GURATAN
Ziarah Bulan Maria dan Bukit Kimentur Seminarium Xaverianum

20 Mei 2023
“Menjejaki Bukit Kimentur bukan hanya menyajikan suasana khusyuk dan alamiah bagi para peziarah. Hawa dingin dan sejuk merasuk para pendoa yang datang. Tapi di balik itu banyak cerita sosio-historis lahir dari sekelumit perjalanan panjang Kimentur bersama Seminarium Xaverianum.”
Penulis: Belarmino Lapong
MENYANYI dan berdevosi sambil berarak, berjalan bersama menuju salah satu Gua Maria yang ada. Aktivitas seperti ini biasa disebut ziarah. Merupakan salah satu tradisi Gereja Katolik.
Marak dan lazim dilakukan, khususnya umat Katolik di Keuskupan Manado saat bulan Maria dan bulan Rosario.
Jalannya ziarah diiringi dengan lantunan lagu Maria dan silih berganti Doa Rosario. Ziarah Goa Maria biasanya akan diakhiri dengan perayaan Ekaristi bersama sebagai puncak iman seorang Katolik.

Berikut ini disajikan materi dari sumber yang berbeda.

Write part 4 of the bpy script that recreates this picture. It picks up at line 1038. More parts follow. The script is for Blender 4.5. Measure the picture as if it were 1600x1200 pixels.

Situs Goa Maria yang terkenal seperti Gua Maria Paroki BHK Woloan, Gua Maria Karmel Kakaskasen serta Gua Maria Bukit Kimentur Kakaskasen, merupakan beberapa situs peribadatan umat Katolik Tomohon yang sering langganan menjadi tujuan ziarah.
Gua Maria Bukit Kimentur demikian nama yang diadopsi dari tempat Gua Maria itu dibangun. Berdiri di atas bukit sekira 20-an meter dari permukaan tanah. Di daerah yang sedari dulu dikenal masyarakat Kakaskasen sebagai Bukit Kimentur, yang artinya “berbukit”.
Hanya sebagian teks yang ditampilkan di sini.